Apple Talks Better Sustainability Than It Delivers

Brandlogic’s second annual Sustainability Leadership Report for 2012 ranks the sustainability perofrmance of 100 prominent global companies, assigning them to one of four Brandlogic Sustainability IQ Matrix categories, each with its own distinct implications for the business: Leaders, Challengers, Promoters and Laggards – with Apple in the the promoter vanguard.
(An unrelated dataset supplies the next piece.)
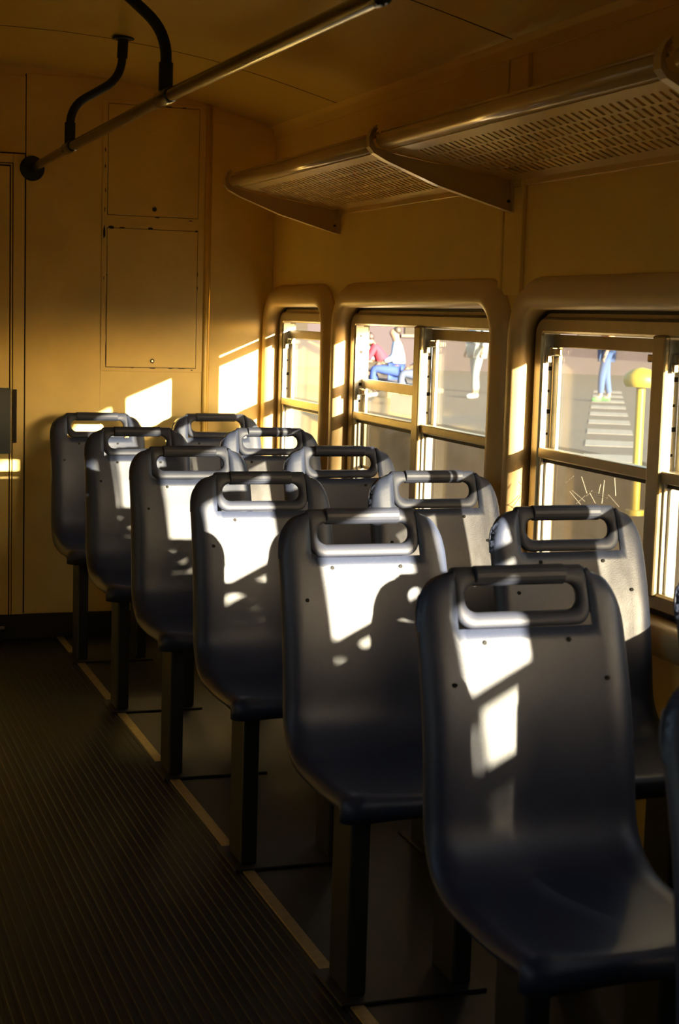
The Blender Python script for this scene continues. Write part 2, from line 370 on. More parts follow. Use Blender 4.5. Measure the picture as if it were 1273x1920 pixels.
# ------------------------------------------------------------------ left and rear walls (behind and beside the camera)
LW = [(0.2, 1.4)]
L = [(XL - 0.06, XL, YR, YB, 1.50, 2.30)]
ys = [YB]
for a, b in LW: L.append((XL - 0.06, XL, b, ys[-1], 0.80, 1.50)); ys.append(a)
L.append((XL - 0.06, XL, YR, ys[-1], 0.80, 1.50))
L += [(XL - 0.06, XL, YR, 1.75, -0.1, 0.80), (XL - 0.06, XL, 3.05, YB, -0.1, 0.80)]
# doorway between y 1.75 and 3.05
L[0] = (XL - 0.06, XL, YR, YB, 2.0, 2.30)
L += [(XL - 0.06, XL, YR, 1.75, 1.50, 2.0), (XL - 0.06, XL, 3.05, YB, 1.50, 2.0)]
# replace the band piece that would block the doorway
LL = []
for q in L:
    if q[4] == 0.80 and q[5] == 1.50 and q[2] < 1.75 < q[3] :
        LL.append((q[0], q[1], q[2], 1.75, q[4], q[5])); LL.append((q[0], q[1], 3.05, q[3], q[4], q[5]))
    else: LL.append(q)
structure(boxes('wall_left', LL, M_wall))
for i, (a, b) in enumerate(LW):
    w = empty('window_%d' % (len(wins) + 1 + i), (XL - 0.03, (a + b) / 2, 0.8)); structure(w)
    def chl(o): o.matrix_parent_inverse = Matrix.Translation(-w.location); return o
    v, f = sweep_rect(a, b, 0.80, 1.50, 0.05, [(-0.04, XL - 0.05), (-0.04, XL + 0.005), (0.03, XL + 0.010), (0.03, XL - 0.05)], 6)
    chl(mk('window_frame', v, f, M_alu, w))
    chl(boxes('middle_rail', [(XL - 0.04, XL - 0.01, a + 0.03, b - 0.03, 1.13, 1.16)], M_alu, w))
    chl(glass('glass_pane', XL - 0.03, a + 0.02, b - 0.02, 0.82, 1.48, G_dust, w))
d2 = empty('door_2', (XL - 0.03, 2.4, 0)); structure(d2)
def chd2(o): o.matrix_parent_inverse = Matrix.Translation(-d2.location); return o
chd2(boxes('door_frame', [(XL - 0.05, XL + 0.01, 1.75, 1.79, 0, 2.0), (XL - 0.05, XL + 0.01, 3.01, 3.05, 0, 2.0), (XL - 0.05, XL + 0.01, 1.79, 3.01, 1.96, 2.0), (XL - 0.05, XL + 0.01, 1.79, 3.01, 0, 0.04)], M_alu, d2))
chd2(boxes('door_leaf', [(XL - 0.04, XL - 0.01, 2.37, 2.43, 0.04, 1.96), (XL - 0.04, XL - 0.01, 1.79, 1.85, 0.04, 1.96), (XL - 0.04, XL - 0.01, 2.95, 3.01, 0.04, 1.96), (XL - 0.04, XL - 0.01, 1.85, 2.95, 0.9, 0.96)], M_alu, d2))
chd2(boxes('door_panel', [(XL - 0.035, XL - 0.02, 1.80, 3.0, 0.04, 1.20)], M_wall, d2))
chd2(glass('glass_pane', XL - 0.025, 1.80, 3.0, 1.20, 1.96, G_dust, d2))
structure(boxes('wall_rear', [(XL - 0.06, XW + 0.09, YR - 0.05, YR, -0.1, 2.44)], M_wall))
structure(boxes('wall_side_skirt', [(2.02, 2.115, YR, YB, -0.35, -0.1)], M_base))

# ------------------------------------------------------------------ handrail and pipe stanchions
hr = empty('handrail', (0.965, YB, 2.0)); tag(hr, 'long dark metal handrail on two bent black pipe hangers under the ceiling', 'handrail')
def chh(o): o.matrix_parent_inverse = Matrix.Translation(-hr.location); return o
def zr(y): return 2.006 - 0.005 * (6.0 - y)
chh(tubes('rail', [([(0.965, YB - 0.01, 2.004), (0.965, 5.93, zr(5.93)), (0.965, 4.35, zr(4.35)), (0.965, 2.66, 1.972)], 0.0175)], M_rail, hr))
chh(disc('flange', (0.965, YB - 0.001, 2.004), (0, -1, 0), 0.052, 0.012, M_pipe, hr, bev=0.003))
chh(disc('end_cap', (0.965, 2.655, 1.972), (0, 1, 0), 0.020, 0.03, M_rail, hr, bev=0.004))
for yy in (5.93, 4.35):
    chh(tubes('joint_sleeve', [([(0.965, yy - 0.07, zr(yy)), (0.965, yy + 0.07, zr(yy))], 0.0215)], M_rail, hr, bev=0.002))
def stanchion(P, label):
    t = chh(tubes('pipe_hanger', [(smooth_path(P, 0.07), 0.0155)], M_pipe, hr)); t['label'] = label
    def c(o): o.parent = t; o.matrix_parent_inverse = Matrix.Identity(4); return o
    a = Vector(P[0]); b = (Vector(P[1]) - a).normalized()
    c(tubes('collar', [([a, a + b * 0.075], 0.0195)], M_pipe, t))
    a = Vector(P[-1]); b = (Vector(P[-2]) - a).normalized()
    c(tubes('collar', [([a + b * 0.004, a + b * 0.075], 0.0195)], M_pipe, t))
    c(disc('ceiling_flange', a, (0, 0, -1), 0.040, 0.008, M_pipe, t, bev=0.002))
    for s in (-1, 1): c(disc('flange_screw', a + Vector((s * 0.028, 0, -0.008)), (0, 0, -1), 0.005, 0.003, M_chrome, t))
stanchion([(0.965, 5.93, 2.018), (0.966, 5.93, 2.15), (1.150, 5.93, 2.265), (1.156, 5.93, zc(1.156) - 0.001)], 'S-bent black pipe hanger with a screwed ceiling flange')
stanchion([(0.965, 4.35, 2.014), (0.965, 4.35, 2.17), (0.76, 4.35, 2.335), (0.755, 4.35, zc(0.755) - 0.001)], 'black pipe hanger that leaves through the top of the photo')

# ------------------------------------------------------------------ luggage racks
def rack(y0, y1, label, first=False, last=False):
    t = empty('luggage_rack', (XW, (y0 + y1) / 2, 1.83)); tag(t, label, 'luggage rack', 'perforated luggage racks above the windows')
    def c(o): o.matrix_parent_inverse = Matrix.Translation(-t.location); return o
    def zs(x): return 1.833 + (XW - x) * 0.165
    rows = [1.664 + 0.0605 * i for i in range(6)]   # row boundaries
    v = []; f = []
    def quad(a, b, c_, d_):
        n = len(v); v.extend([a, b, c_, d_]); f.append((n, n + 1, n + 2, n + 3))
    band = 0.010
    quad((1.62, y0, zs(1.62)), (1.62, y1, zs(1.62)), (rows[0], y1, zs(rows[0])), (rows[0], y0, zs(rows[0])))
    quad((rows[-1], y0, zs(rows[-1])), (rows[-1], y1, zs(rows[-1])), (XW, y1, zs(XW)), (XW, y0, zs(XW)))
    pitch = 0.0355; sl = 0.0215; sk = 0.043
    for i in range(5):
        xa, xb = rows[i], rows[i + 1] - band
        if i < 4: quad((xb, y0, zs(xb)), (xb, y1, zs(xb)), (rows[i + 1], y1, zs(rows[i + 1])), (rows[i + 1], y0, zs(rows[i + 1])))
        xb2 = xb if i < 4 else rows[5]
        n = int((y1 - y0 - 0.11 - sk) / pitch)
        ya = y0 + 0.05
        for k in range(n):
            p = ya + k * pitch
            quad((xa, p, zs(xa)), (xa, p + sl, zs(xa)), (xb2, p + sl + sk, zs(xb2)), (xb2, p + sk, zs(xb2)))
        quad((xa, y0, zs(xa)), (xa, ya - pitch + sl, zs(xa)), (xb2, ya - pitch + sl + sk, zs(xb2)), (xb2, y0, zs(xb2)))
        pe = ya + n * pitch
        quad((xa, pe, zs(xa)), (xa, y1, zs(xa)), (xb2, y1, zs(xb2)), (xb2, pe + sk, zs(xb2)))
    o = c(mk('perforated_sheet', v, f, M_rack, t)); s = o.modifiers.new('s', 'SOLIDIFY'); s.thickness = 0.0015; s.offset = 1
    # rounded front
    pr = []
    for k in range(11):
        a = math.radians(-80 + 130 * k / 10)
        pr.append((1.604 - 0.023 * math.cos(a), zs(1.604) + 0.023 + 0.023 * math.sin(a)))
    pr = [(1.622, zs(1.62))] + [p for p in pr]
    pr += [(pr[-1][0] + 0.004, pr[-1][1] - 0.004), (pr[-1][0] + 0.006, pr[-1][1] - 0.010)]
    n = len(pr); v = [(a, y0, b) for a, b in pr] + [(a, y1, b) for a, b in pr]
    f = [(i, n + i, n + i + 1, i + 1) for i in range(n - 1)]
    o = c(mk('front_rim', v, f, M_rack, t, smooth=True)); s = o.modifiers.new('s', 'SOLIDIFY'); s.thickness = 0.002; s.offset = 1
    v, f = tube([(1.598, y0, zs(1.604) + 0.046), (1.598, y1, zs(1.604) + 0.046)], 0.0045, 10)
    c(mk('rim_bead', v, f, M_rack, t, smooth=True))
    # wall ledge
    c(boxes('wall_ledge', [(XW - 0.012, XW, y0, y1, 1.815, 1.838)], M_rack, t, bev=0.003))
    def bracket(yb):
        pr = [(XW, 1.745), (XW, 1.832), (1.66, 1.888), (1.61, 1.899), (1.588, 1.906), (1.577, 1.925), (1.582, 1.945), (1.594, 1.958), (1.588, 1.964), (1.573, 1.950), (1.565, 1.930), (1.567, 1.908), (1.580, 1.892), (1.62, 1.872), (1.78, 1.812)]
        n = len(pr); v = [(a, yb - 0.002, b) for a, b in pr] + [(a, yb + 0.004, b) for a, b in pr]
        f = [tuple(range(n - 1, -1, -1)), tuple(range(n, 2 * n))] + [(i, (i + 1) % n, n + (i + 1) % n, n + i) for i in range(n)]
        b = c(mk('bracket', v, f, M_brk, t))
        # turned flange along the lower edge
        lw = [(1.600, 1.984), (1.582, 1.9985 - 0.03), (1.575, 1.945), (1.575, 1.915), (1.585, 1.896), (1.62, 1.872), (1.78, 1.815), (XW - 0.004, 1.748)]
        lw = [(1.586, 1.966), (1.572, 1.951), (1.564, 1.930), (1.566, 1.907), (1.579, 1.891), (1.62, 1.871), (1.78, 1.811), (XW - 0.003, 1.744)]
        n = len(lw); v = [(a, yb - 0.014, z) for a, z in lw] + [(a, yb + 0.014, z) for a, z in lw]
        f = [(i, i + 1, n + i + 1, n + i) for i in range(n - 1)]
        q = c(mk('bracket_flange', v, f, M_brk, t)); s = q.modifiers.new('s', 'SOLIDIFY'); s.thickness = 0.003
        c(boxes('bracket_foot', [(XW - 0.013, XW, yb - 0.018, yb + 0.012, 1.742, 1.835)], M_brk, t, bev=0.002))
        disc('foot_screw', (XW - 0.02, yb - 0.0035, 1.775), (0, -1, 0), 0.005, 0.003, M_dark, None).parent = t
    for yb in ([y0 - 0.012] if not first else [y0 - 0.012, y1 + 0.006]): bracket(yb)
    for o in t.children:
        if o.name.startswith('foot_screw'): o.matrix_parent_inverse = Matrix.Translation(-t.location)
    return t
rack(4.40, 5.99, 'farther perforated luggage rack, ending at the free bracket near the back wall', first=True)
rack(2.775, 4.37, 'nearer perforated luggage rack, brightly glinting front edge between the two long brackets')
rack(1.145, 2.735, 'luggage rack cut off by the right edge of the photo, only its front end showing')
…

Brandlogic’s Matrix Quadrants are defined as:

Leaders:
Companies with above average real and perceived performance need to keep raising their game to stay ahead of peers and reap the available financial and reputational gains from their performance.

Challengers:
Companies whose real ESG performance is above average and substantially ahead of their perceived performance may have opportunities to secure unrealized ROI from investments in communications and brand positioning.

Promoters:
Companies with high perceived performance relative to their actual ESG performance may be putting significant value at risk if investments to improve real performance are not made.

Laggards:
ompanies below the mean on both dimensions are vulnerable to erosion of market position as competitors raise the bar for acceptable performance.

The report notes that in the Computers/ IT services sector, IBM remains a Leader and received the highest Sustainability Perception Score (SPS) this year at 73.8 points on a scale of 0 – 100. the 14 companies included in both years, only three increased their SPS, while all increased their real performance.

HP increased its real performance but fell below the mean on perception, pulling it from Leader to Challenger. Dell enters the study as a Leader with real performance second only to IBM. Apple received the highest perception score of all companies (55.6 points), but Brandlogic says its real performance continues to lag the SRS mean.

In software: Microsoft and SAP (joining the study this year) are both Leaders, while in telecom equipment Nokia remains in the Leaders quadrant despite lower perceived performance putting its SPS rating just above the mean, and Brandlogic notes that is a cross category comparison, it is impossible not to mention Apple in a telecom context, with Nokia’s SRS rating at 66.4 points being well above Apple’s at 45.9 points, yet Apple’s SPS rating outstrips Nokia’s at 55.6 points versus 44.7 points.

Brandlogics’ quantitative study is the only one of its kind is based on ongoing global research that includes actual ESG performance data, as well as survey responses from investment professionals, purchasing managers and graduating university students measuring perceived performance.

In general, the report observes that real sustainability performance rose significantly, year-over-year, with almost every company measured in both years improving on this dimension. What it says was most interesting, however, was that even as actual ESG performance improved, perceptions fell.